KASITLI BİR SANSÜR POLİTİKASI VAR
Geçen yıl boyunca hükümet özel medya şirketlerinin ve diğer kuruluşların yönetimlerini kendi onayladığı kayyımlara devretmek suretiyle bu şirketlere el koyma planını hayata geçirdi. İnsan Hakları İzleme Örgütü, bu uygulamanın kayyımlık kanununun ciddi bir suiistimali, özel mülkiyet hakkının ihlali ve basın söz konusu olduğunda da eleştirel ve karşıt seslerin bastırılmasını amaçlayan kasıtlı bir sansür politikası olduğunu kaydetti. Başarısız darbe girişimini takip eden dönemde hükümet, OHAL uygulamasının verdiği yetkileri kullanarak gazeteleri, haber ajanslarını, radyo ve televizyon kanallarını tamamen kapatma yoluna gitti.

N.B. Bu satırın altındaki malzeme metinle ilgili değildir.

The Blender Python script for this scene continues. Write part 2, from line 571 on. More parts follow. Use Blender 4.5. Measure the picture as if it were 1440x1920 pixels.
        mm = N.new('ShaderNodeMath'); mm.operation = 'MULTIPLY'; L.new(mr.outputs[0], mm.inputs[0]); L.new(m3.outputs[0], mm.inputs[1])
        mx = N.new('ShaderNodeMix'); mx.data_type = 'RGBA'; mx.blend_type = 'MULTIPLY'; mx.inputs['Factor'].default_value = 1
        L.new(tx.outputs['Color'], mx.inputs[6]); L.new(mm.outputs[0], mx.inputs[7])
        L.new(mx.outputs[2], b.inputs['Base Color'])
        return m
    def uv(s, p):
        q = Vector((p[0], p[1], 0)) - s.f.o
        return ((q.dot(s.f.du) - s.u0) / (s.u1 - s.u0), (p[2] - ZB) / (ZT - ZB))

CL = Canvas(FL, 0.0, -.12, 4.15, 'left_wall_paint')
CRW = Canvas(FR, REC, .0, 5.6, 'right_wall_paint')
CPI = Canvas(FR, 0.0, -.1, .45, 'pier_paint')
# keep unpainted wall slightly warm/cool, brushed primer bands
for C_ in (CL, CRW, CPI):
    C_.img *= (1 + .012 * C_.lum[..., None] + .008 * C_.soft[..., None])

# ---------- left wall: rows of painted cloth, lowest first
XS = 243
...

Elde edilen bulgular ışığında, Türkiye hükümeti mesleklerini veya iddia edilen bağlantılarını bahane ederek gazetecileri gözaltına almayı ve yargılamayı sona erdirmeli; ,olağanüstü hal döneminde basına yönelik her türlü kapatmanın ancak hukuk kurallarına uygun şekilde ve son çare olarak uygulanmasını sağlamalı; gazetecilere yönelik saldırıları kınamalı ve zamanında ve etkin soruşturma açılmasını temin etmeli; basını kayyımların yönetimine vermek amacıyla Ceza Kanunu’nu kötüye kullanmaktan vazgeçmeli ve Ceza Kanunu ve Terörle Mücadele Kanunu’nu uluslararası insan hakları yükümlülükleriyle uyumlulaştırmalıdır."
İnsan Hakları İzleme Örgütü ayrıca, ABD ve Avrupa Birliği’ne üye ülke hükümetlerinin, Avrupa Konseyi, Avrupa Güvenlik ve İşbirliği Teşkilatı ve Birleşmiş Milletler İnsan Hakları Konseyi’nin nüfuzlarını kullanarak Türkiye hükümetine basın özgürlüğüne saygı göstermesi için baskı yapmaları tavsiyesinde bulundu.
DEMOKRASİYE ZARAR VERİLİYOR
Williamson’un “Özgür ve bağımsız basın, siyasi hayatın işlemesi için gerekli olan fikirlerin, düşüncelerin ve bilginin özgürce yayılmasına yardımcı olur ve yürütme makamları ile onlarla ilişkide olan güçlü aktörlerin üzerinde önemli bir kontrol mekanizması olarak hizmet eder. Türkiye hükümetinin basın özgürlüğünü erozyona uğratması Türkiye’ye ve demokrasisine olduğu kadar uluslararası itibarına da zarar veriyor” şeklindeki ifadelerine de raporda yer verildi.